- [Do this]:
Only the pictures are omitted; repeat all other data exactly.

## BEGIN Data lines

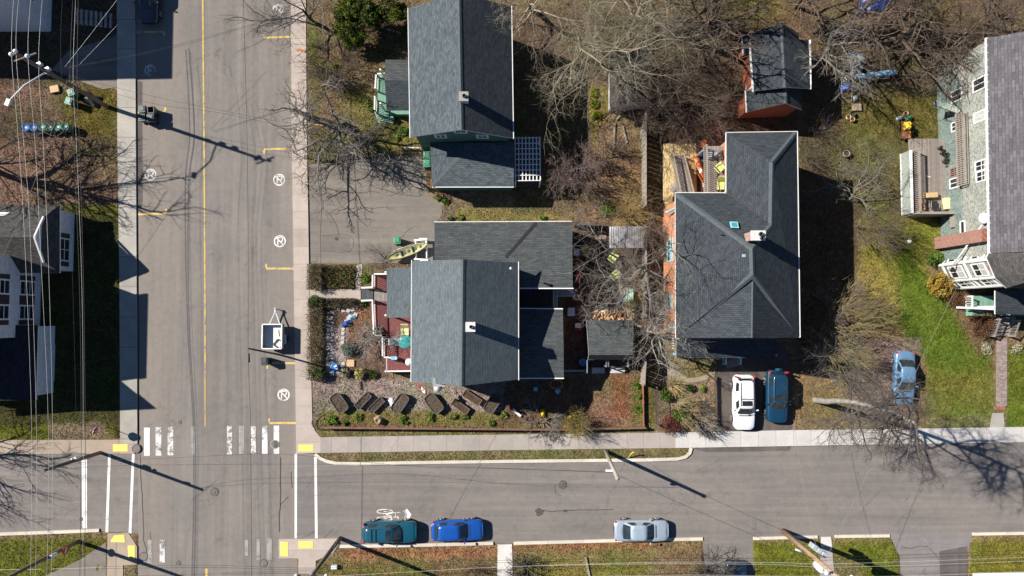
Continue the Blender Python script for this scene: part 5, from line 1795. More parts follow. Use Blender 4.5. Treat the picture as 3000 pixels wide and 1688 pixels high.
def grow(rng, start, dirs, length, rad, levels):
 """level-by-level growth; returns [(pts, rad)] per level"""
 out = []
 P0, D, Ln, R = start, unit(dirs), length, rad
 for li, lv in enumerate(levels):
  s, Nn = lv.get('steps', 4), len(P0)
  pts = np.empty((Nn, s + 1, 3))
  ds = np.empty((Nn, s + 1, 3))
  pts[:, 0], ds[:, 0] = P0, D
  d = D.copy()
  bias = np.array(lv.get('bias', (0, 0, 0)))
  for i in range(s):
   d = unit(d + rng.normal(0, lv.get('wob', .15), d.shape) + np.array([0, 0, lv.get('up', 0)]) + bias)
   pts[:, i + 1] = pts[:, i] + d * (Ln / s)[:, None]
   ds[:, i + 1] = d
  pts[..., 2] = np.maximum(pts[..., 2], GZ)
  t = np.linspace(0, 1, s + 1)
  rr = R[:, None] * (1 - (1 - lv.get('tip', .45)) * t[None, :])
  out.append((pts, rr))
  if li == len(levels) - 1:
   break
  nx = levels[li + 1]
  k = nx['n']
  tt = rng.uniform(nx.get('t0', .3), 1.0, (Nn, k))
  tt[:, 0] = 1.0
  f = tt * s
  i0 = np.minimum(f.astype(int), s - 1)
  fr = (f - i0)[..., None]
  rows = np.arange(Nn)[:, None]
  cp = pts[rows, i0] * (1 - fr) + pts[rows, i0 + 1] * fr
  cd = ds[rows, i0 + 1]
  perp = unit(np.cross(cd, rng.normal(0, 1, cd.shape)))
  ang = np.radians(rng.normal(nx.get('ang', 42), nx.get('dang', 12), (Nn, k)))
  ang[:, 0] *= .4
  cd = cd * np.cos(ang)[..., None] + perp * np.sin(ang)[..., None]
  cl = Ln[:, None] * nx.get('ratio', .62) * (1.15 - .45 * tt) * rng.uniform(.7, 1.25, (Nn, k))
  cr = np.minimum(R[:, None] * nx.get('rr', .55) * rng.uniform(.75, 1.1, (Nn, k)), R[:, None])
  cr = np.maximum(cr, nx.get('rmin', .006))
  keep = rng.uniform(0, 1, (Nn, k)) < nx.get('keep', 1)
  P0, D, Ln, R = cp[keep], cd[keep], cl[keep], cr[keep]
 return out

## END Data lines

- [Solution]:
Continue the Blender Python script for this scene: part 5, from line 1795. More parts follow. Use Blender 4.5. Treat the picture as 3000 pixels wide and 1688 pixels high.
def grow(rng, start, dirs, length, rad, levels):
 """level-by-level growth; returns [(pts, rad)] per level"""
 out = []
 P0, D, Ln, R = start, unit(dirs), length, rad
 for li, lv in enumerate(levels):
  s, Nn = lv.get('steps', 4), len(P0)
  pts = np.empty((Nn, s + 1, 3))
  ds = np.empty((Nn, s + 1, 3))
  pts[:, 0], ds[:, 0] = P0, D
  d = D.copy()
  bias = np.array(lv.get('bias', (0, 0, 0)))
  for i in range(s):
   d = unit(d + rng.normal(0, lv.get('wob', .15), d.shape) + np.array([0, 0, lv.get('up', 0)]) + bias)
   pts[:, i + 1] = pts[:, i] + d * (Ln / s)[:, None]
   ds[:, i + 1] = d
  pts[..., 2] = np.maximum(pts[..., 2], GZ)
  t = np.linspace(0, 1, s + 1)
  rr = R[:, None] * (1 - (1 - lv.get('tip', .45)) * t[None, :])
  out.append((pts, rr))
  if li == len(levels) - 1:
   break
  nx = levels[li + 1]
  k = nx['n']
  tt = rng.uniform(nx.get('t0', .3), 1.0, (Nn, k))
  tt[:, 0] = 1.0
  f = tt * s
  i0 = np.minimum(f.astype(int), s - 1)
  fr = (f - i0)[..., None]
  rows = np.arange(Nn)[:, None]
  cp = pts[rows, i0] * (1 - fr) + pts[rows, i0 + 1] * fr
  cd = ds[rows, i0 + 1]
  perp = unit(np.cross(cd, rng.normal(0, 1, cd.shape)))
  ang = np.radians(rng.normal(nx.get('ang', 42), nx.get('dang', 12), (Nn, k)))
  ang[:, 0] *= .4
  cd = cd * np.cos(ang)[..., None] + perp * np.sin(ang)[..., None]
  cl = Ln[:, None] * nx.get('ratio', .62) * (1.15 - .45 * tt) * rng.uniform(.7, 1.25, (Nn, k))
  cr = np.minimum(R[:, None] * nx.get('rr', .55) * rng.uniform(.75, 1.1, (Nn, k)), R[:, None])
  cr = np.maximum(cr, nx.get('rmin', .006))
  keep = rng.uniform(0, 1, (Nn, k)) < nx.get('keep', 1)
  P0, D, Ln, R = cp[keep], cd[keep], cl[keep], cr[keep]
 return out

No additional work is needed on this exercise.